• **What you will do**
From the records below, copy out exactly the lines from the one containing "Write part 2" to the one containing "obj('latch_pin', bm, 'black', win)", both included. Add nothing else.

• **Provided entries**
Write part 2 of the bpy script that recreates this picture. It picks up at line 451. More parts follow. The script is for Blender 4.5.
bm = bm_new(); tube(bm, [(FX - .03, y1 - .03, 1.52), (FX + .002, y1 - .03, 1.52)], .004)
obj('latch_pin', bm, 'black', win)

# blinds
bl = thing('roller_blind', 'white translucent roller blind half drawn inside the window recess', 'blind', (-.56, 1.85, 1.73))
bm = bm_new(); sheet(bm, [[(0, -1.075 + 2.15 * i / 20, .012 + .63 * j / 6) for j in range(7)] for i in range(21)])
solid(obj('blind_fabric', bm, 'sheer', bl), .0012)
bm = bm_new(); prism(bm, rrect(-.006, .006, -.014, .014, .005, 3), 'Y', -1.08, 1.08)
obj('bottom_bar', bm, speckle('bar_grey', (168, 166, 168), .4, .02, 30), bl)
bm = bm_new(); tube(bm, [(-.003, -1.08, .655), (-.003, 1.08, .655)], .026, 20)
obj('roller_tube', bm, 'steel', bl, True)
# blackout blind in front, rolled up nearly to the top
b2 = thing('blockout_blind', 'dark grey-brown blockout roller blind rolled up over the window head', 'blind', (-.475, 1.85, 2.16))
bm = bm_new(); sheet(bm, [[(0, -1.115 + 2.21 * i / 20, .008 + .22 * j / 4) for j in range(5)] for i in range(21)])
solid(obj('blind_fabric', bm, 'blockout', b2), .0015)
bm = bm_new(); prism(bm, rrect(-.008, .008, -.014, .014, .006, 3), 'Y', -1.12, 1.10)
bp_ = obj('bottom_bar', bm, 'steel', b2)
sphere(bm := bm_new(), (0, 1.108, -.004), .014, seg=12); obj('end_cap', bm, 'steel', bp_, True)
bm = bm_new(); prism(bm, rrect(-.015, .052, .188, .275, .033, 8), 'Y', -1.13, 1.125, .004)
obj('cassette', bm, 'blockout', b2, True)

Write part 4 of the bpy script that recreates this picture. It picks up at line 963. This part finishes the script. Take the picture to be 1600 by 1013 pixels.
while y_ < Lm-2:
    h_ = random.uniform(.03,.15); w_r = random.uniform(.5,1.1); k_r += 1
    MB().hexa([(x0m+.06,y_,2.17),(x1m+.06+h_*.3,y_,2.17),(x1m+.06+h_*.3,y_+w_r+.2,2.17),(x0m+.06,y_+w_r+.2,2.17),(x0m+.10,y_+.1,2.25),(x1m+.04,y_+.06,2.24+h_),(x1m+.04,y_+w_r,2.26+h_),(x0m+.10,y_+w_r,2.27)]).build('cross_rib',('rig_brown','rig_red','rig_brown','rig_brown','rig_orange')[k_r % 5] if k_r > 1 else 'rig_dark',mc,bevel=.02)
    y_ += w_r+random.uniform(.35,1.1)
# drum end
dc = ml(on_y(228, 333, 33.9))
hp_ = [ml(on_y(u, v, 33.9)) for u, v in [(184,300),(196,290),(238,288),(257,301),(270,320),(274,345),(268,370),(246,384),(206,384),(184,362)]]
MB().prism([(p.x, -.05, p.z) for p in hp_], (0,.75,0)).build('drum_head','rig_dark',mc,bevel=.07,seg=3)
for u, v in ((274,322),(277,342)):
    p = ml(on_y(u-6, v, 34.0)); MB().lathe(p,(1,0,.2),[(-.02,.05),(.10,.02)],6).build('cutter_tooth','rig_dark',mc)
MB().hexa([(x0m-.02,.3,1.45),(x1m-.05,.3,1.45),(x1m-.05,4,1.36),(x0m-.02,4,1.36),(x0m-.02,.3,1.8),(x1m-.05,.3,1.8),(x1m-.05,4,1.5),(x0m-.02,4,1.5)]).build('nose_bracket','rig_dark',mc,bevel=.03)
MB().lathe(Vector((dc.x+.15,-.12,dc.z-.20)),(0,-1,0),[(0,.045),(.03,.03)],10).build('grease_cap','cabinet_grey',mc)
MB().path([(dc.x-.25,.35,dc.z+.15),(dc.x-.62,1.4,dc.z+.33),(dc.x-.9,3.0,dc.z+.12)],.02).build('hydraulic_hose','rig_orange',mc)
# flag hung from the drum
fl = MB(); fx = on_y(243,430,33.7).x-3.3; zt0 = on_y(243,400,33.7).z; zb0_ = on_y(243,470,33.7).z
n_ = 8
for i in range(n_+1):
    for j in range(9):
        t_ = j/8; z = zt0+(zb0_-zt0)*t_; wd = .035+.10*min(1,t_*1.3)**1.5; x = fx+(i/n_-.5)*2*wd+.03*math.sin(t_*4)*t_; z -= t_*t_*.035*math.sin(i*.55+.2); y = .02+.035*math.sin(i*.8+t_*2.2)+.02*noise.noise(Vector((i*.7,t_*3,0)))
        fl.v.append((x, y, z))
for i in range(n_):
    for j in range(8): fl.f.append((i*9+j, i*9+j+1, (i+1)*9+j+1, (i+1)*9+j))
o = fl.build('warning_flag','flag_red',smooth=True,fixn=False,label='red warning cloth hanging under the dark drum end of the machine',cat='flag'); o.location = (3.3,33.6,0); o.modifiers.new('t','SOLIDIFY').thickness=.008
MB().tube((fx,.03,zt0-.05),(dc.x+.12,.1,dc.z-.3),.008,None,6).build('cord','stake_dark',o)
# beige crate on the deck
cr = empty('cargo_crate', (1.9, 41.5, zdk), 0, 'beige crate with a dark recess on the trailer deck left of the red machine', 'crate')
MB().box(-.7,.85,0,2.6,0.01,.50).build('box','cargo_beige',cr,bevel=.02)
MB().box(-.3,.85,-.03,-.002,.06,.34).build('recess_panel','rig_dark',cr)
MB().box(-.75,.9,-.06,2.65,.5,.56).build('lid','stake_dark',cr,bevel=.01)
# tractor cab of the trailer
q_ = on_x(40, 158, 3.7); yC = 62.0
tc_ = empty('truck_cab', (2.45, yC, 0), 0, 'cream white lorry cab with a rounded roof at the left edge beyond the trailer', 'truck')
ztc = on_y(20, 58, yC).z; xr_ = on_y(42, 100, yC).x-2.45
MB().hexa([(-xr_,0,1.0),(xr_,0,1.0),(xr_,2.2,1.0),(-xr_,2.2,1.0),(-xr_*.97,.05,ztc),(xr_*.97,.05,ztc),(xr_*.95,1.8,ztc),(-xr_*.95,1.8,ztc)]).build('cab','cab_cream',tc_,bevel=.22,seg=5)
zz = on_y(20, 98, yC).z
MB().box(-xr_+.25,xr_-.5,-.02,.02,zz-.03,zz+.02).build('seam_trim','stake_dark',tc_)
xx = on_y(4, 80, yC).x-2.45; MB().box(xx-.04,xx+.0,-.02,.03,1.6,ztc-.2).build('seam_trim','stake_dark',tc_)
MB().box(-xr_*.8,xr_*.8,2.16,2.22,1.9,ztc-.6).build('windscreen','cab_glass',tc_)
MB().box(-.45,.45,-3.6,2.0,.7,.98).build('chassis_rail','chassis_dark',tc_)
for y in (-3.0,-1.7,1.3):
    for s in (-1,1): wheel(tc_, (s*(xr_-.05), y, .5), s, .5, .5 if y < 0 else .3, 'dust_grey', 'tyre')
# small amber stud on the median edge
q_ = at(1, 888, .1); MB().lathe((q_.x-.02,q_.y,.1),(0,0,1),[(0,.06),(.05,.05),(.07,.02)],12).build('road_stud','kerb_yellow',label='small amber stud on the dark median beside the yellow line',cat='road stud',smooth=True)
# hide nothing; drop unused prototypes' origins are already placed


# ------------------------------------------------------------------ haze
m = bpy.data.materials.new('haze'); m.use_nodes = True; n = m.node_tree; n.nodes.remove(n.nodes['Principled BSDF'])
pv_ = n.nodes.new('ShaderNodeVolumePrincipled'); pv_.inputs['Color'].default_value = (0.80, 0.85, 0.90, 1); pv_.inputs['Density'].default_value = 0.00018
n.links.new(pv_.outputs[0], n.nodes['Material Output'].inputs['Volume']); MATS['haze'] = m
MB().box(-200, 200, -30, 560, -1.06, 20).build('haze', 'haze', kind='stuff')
---
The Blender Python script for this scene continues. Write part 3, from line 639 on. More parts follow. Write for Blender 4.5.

• **Completed task**
Write part 2 of the bpy script that recreates this picture. It picks up at line 451. More parts follow. The script is for Blender 4.5.
bm = bm_new(); tube(bm, [(FX - .03, y1 - .03, 1.52), (FX + .002, y1 - .03, 1.52)], .004)
obj('latch_pin', bm, 'black', win)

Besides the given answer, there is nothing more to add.